Just a quick follow-up to Charlotte’s recent post about the scourge of fatherlessness in Baltimore and other cities.

As Manhattan Institute scholar Kay Hymowitz and others have written, the consequences of fatherlessness are especially harsh for young men. This is not surprising, given the crucial role that fathers play in helping boys develop basic social skills, self-esteem, and an understanding of manhood. In a widely discussed 2013 study, MIT economists David Autor and Melanie Wasserman noted that males who are born into low-income female-headed households with no father present “appear to fare particularly poorly on numerous social and educational outcomes.”

Sadly, there are parts of West Baltimore — and many other urban areas — where family breakdown has become so normalized that married, two-parent households are virtually nonexistent. Boys growing up in those neighborhoods are surrounded by an entrenched underclass culture, which serves to perpetuate cycles of single motherhood, poverty, violence, and incarceration.

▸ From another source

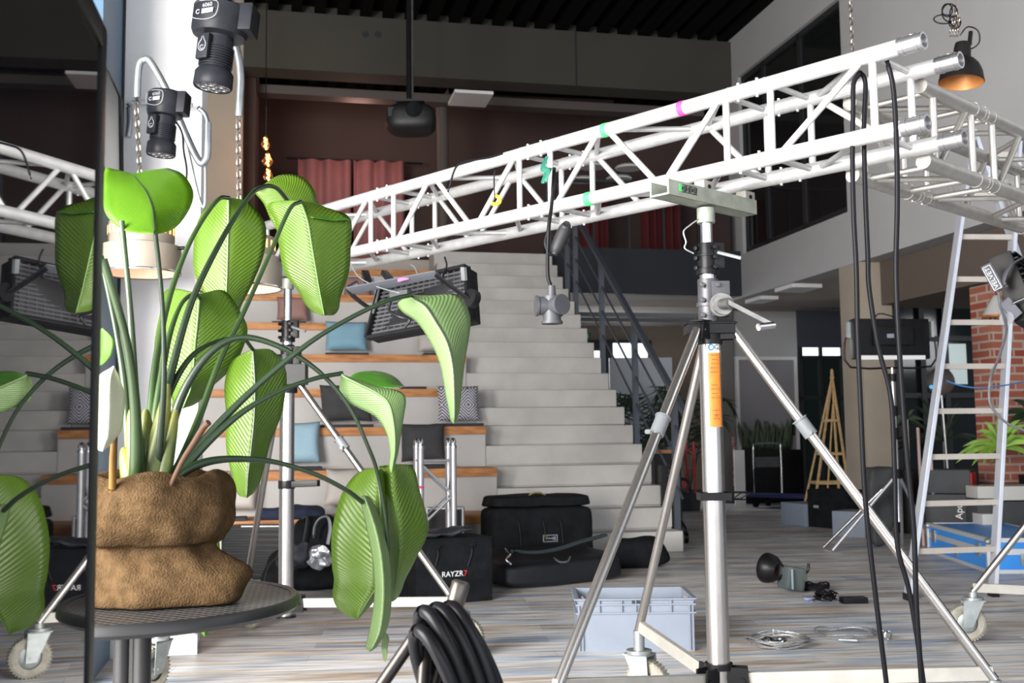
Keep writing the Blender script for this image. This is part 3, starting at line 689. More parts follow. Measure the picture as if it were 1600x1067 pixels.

Here’s how the late Daniel Patrick Moynihan put it following the 1965 Watts riots:

“From the wild Irish slums of the 19th-century Eastern seaboard, to the riot-torn suburbs of Los Angeles, there is one unmistakable lesson in American history: a community that allows large numbers of young men to grow up in broken families, dominated by women, never acquiring any stable relationship to male authority, never acquiring any set of rational expectations about the future — that community asks for and gets chaos. Crime, violence, unrest, disorder . . . are not only to be expected, they are very near to inevitable.”